— Aim of the exercise —
Give the number of lines in this listing that contain the word "pixels", and nothing else.

++++ Records for processing

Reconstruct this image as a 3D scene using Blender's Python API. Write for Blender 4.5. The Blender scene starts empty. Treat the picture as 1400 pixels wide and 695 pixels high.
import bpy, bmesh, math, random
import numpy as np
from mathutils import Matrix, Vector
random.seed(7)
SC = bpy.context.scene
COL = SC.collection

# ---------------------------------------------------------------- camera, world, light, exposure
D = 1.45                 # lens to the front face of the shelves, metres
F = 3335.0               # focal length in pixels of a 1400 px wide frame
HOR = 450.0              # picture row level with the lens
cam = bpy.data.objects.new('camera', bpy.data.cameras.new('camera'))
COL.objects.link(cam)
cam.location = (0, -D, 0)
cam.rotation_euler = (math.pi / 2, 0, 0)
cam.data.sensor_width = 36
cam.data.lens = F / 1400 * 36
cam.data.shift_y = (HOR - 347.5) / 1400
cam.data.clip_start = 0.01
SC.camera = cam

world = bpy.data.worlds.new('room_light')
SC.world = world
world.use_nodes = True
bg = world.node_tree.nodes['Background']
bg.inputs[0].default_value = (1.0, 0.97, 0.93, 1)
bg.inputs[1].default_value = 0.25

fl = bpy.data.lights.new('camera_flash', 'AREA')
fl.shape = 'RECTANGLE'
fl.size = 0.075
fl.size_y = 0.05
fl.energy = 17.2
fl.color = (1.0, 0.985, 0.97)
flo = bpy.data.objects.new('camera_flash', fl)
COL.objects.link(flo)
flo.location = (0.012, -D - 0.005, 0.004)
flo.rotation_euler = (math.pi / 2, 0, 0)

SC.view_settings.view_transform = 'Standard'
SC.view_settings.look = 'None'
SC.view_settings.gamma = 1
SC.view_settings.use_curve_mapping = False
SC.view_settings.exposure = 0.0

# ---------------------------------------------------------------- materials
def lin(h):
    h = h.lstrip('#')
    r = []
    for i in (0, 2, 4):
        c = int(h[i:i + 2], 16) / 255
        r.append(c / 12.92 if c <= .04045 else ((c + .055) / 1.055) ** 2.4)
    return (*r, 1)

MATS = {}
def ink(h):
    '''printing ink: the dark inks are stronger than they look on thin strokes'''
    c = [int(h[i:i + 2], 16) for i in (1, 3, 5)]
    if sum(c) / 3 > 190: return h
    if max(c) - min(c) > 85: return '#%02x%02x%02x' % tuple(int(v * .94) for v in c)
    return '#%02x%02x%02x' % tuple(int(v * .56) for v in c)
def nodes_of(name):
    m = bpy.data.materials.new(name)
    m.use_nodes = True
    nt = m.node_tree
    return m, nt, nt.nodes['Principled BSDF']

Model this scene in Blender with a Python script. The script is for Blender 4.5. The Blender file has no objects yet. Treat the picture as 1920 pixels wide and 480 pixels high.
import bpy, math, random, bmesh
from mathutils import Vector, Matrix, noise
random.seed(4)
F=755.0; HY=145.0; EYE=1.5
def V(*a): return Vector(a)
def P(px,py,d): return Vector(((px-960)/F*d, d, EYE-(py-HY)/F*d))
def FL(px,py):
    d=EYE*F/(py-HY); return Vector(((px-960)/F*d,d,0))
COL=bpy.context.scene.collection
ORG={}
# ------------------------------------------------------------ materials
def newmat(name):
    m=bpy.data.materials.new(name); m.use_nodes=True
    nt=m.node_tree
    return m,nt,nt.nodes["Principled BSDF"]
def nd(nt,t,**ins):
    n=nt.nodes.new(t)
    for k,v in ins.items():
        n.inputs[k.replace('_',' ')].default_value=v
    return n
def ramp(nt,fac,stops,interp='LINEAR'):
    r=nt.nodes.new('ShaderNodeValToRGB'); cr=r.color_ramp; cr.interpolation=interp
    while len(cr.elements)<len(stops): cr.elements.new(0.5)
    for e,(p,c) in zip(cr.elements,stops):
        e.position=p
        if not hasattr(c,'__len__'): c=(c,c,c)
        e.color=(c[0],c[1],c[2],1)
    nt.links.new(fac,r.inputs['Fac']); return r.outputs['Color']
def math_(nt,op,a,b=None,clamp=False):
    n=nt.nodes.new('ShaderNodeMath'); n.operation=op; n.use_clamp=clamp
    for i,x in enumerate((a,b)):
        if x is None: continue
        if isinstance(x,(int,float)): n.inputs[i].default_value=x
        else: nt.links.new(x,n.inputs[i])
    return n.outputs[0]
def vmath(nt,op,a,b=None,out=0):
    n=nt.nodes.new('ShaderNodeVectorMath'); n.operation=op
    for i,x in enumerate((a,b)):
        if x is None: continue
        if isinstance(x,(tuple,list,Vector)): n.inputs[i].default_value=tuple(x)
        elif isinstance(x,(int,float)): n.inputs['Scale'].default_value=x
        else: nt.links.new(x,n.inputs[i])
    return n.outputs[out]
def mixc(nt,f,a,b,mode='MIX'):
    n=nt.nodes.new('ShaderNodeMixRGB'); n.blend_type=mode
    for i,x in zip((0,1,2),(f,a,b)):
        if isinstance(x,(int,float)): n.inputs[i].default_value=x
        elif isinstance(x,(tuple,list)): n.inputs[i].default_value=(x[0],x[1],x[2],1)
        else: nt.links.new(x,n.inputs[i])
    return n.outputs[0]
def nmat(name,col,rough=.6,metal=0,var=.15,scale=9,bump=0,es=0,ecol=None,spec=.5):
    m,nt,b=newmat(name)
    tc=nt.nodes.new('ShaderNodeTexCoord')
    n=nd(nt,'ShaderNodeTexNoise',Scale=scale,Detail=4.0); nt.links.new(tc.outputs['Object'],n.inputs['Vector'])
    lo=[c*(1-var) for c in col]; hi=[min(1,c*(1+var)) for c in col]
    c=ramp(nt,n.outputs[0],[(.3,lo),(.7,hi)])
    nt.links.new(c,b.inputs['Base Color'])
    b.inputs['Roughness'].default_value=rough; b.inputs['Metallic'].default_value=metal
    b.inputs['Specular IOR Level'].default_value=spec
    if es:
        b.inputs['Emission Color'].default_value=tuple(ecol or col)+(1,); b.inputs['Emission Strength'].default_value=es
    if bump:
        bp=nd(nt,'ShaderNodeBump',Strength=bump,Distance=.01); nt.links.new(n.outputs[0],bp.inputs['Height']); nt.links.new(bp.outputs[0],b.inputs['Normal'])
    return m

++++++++

— Result of this task —
3